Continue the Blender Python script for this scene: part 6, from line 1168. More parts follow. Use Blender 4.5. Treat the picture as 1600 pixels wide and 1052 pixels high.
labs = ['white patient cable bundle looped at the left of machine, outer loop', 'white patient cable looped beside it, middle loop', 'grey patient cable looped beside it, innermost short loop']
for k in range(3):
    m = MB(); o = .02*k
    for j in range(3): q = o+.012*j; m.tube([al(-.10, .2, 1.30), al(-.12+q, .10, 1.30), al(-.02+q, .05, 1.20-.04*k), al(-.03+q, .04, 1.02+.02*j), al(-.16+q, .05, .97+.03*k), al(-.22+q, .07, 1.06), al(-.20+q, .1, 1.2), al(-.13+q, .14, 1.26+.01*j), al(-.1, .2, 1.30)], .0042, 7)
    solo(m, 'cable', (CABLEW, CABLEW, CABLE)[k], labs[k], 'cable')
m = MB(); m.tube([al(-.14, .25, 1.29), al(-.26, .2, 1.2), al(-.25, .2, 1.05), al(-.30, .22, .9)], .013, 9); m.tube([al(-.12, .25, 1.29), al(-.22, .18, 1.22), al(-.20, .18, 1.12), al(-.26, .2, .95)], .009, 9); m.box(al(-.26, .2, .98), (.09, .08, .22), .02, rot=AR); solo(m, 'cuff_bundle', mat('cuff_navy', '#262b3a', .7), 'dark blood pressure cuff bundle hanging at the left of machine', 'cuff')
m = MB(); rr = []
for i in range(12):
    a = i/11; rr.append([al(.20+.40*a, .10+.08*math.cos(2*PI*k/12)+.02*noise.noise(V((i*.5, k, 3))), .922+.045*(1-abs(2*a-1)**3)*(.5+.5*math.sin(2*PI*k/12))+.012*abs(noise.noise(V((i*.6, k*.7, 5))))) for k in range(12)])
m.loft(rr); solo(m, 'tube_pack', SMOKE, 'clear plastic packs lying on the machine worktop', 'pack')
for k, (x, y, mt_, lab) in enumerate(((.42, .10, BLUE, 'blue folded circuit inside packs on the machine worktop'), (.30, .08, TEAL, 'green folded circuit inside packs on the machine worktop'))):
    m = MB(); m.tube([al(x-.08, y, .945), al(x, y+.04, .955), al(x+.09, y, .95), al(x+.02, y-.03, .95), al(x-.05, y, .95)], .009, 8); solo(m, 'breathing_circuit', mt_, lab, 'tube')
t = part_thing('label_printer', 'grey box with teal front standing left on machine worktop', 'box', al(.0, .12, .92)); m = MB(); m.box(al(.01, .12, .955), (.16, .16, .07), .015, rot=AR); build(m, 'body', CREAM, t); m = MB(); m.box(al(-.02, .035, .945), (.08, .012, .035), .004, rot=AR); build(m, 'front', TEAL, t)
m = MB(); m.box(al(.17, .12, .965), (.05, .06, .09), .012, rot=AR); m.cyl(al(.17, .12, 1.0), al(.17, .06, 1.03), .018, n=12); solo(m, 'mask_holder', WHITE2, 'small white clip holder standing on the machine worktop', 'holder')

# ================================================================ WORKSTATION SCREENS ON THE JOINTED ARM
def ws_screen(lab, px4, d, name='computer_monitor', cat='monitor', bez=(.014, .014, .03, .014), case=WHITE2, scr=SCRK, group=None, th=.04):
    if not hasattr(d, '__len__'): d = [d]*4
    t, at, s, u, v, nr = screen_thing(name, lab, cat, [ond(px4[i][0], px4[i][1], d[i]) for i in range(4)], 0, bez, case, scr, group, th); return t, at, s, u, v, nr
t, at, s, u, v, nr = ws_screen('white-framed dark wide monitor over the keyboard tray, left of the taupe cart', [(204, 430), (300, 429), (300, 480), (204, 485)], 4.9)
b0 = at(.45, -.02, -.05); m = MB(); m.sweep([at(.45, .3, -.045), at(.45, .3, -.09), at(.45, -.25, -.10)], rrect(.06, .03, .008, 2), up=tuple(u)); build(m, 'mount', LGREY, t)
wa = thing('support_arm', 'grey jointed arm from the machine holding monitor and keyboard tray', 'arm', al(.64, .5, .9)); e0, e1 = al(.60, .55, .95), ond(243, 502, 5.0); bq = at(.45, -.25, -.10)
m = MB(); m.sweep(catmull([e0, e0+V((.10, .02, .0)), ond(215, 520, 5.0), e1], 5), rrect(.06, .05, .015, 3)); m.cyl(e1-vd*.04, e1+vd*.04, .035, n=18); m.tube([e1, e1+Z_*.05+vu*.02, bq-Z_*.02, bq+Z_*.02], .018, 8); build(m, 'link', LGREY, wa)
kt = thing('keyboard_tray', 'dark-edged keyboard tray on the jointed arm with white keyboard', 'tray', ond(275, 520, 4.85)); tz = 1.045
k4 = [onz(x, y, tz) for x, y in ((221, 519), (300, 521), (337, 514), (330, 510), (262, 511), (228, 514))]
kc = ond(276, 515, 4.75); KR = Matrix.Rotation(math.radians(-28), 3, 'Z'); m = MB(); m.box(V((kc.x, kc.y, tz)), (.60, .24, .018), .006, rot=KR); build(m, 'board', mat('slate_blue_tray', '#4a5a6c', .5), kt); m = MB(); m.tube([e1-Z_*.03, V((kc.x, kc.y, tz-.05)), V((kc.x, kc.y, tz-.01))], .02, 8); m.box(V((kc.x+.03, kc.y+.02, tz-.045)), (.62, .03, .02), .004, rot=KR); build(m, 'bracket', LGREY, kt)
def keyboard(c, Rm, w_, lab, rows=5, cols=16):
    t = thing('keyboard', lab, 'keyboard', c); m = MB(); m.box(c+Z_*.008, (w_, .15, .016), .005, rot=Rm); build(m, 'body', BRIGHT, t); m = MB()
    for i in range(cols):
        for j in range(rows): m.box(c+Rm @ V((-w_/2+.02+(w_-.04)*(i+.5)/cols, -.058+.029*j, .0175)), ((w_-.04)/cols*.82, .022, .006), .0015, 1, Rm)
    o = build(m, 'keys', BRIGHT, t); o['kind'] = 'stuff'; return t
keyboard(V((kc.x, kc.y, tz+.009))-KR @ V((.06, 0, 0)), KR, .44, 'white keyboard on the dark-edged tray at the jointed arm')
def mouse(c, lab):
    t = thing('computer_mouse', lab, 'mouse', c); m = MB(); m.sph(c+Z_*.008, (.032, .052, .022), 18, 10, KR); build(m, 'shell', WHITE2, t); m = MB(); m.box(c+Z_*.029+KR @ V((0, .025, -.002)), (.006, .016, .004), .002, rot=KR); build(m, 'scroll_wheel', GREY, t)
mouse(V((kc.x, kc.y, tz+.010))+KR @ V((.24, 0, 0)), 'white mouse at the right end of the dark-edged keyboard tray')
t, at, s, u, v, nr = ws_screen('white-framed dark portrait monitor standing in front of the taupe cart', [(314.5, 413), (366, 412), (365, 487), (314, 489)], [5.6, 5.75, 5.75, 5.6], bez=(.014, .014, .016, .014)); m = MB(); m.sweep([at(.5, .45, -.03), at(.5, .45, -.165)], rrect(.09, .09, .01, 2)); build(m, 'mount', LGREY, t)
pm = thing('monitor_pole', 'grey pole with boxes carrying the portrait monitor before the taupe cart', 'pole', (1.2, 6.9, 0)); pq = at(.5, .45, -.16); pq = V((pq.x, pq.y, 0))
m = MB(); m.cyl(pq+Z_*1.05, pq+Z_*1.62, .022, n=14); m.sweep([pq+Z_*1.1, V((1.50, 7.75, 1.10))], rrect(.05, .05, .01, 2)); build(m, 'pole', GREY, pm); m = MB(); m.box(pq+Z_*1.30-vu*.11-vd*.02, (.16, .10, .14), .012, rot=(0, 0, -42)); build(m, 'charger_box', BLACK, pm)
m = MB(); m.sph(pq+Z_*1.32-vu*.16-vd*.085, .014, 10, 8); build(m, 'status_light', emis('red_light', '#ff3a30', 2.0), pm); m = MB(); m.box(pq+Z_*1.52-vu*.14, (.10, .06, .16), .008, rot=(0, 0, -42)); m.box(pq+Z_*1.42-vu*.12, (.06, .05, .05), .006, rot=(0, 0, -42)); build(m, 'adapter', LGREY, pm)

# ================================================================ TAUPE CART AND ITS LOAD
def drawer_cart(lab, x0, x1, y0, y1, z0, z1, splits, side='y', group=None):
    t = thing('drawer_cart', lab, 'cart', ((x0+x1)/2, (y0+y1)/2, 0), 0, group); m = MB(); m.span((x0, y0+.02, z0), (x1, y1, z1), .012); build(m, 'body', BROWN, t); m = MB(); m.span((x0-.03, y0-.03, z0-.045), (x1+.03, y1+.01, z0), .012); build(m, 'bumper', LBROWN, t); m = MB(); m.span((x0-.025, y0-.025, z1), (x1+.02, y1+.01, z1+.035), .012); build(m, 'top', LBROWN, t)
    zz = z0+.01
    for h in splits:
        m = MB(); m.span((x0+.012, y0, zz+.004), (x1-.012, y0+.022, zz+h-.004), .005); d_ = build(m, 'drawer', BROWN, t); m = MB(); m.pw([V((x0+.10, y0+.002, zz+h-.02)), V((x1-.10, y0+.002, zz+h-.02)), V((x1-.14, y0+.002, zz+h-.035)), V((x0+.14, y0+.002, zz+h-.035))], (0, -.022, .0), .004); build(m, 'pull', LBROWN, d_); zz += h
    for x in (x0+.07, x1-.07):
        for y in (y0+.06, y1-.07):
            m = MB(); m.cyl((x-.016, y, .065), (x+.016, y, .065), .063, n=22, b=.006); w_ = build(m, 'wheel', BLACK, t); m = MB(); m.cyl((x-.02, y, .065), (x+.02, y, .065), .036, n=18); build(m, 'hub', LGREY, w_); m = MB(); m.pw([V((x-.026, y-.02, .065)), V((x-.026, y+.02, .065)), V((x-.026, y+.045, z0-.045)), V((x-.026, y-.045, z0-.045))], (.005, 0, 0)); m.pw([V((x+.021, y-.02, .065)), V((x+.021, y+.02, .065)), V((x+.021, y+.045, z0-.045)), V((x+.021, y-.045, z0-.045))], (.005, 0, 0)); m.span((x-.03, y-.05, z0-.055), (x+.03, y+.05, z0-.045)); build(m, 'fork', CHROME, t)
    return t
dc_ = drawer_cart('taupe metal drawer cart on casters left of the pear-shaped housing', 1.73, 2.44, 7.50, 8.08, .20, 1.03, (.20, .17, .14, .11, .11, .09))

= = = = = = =

Only lines that contain the word "from" are wanted; copy each of them.

→ Worked solution
Continue the Blender Python script for this scene: part 6, from line 1168. More parts follow. Use Blender 4.5. Treat the picture as 1600 pixels wide and 1052 pixels high.
wa = thing('support_arm', 'grey jointed arm from the machine holding monitor and keyboard tray', 'arm', al(.64, .5, .9)); e0, e1 = al(.60, .55, .95), ond(243, 502, 5.0); bq = at(.45, -.25, -.10)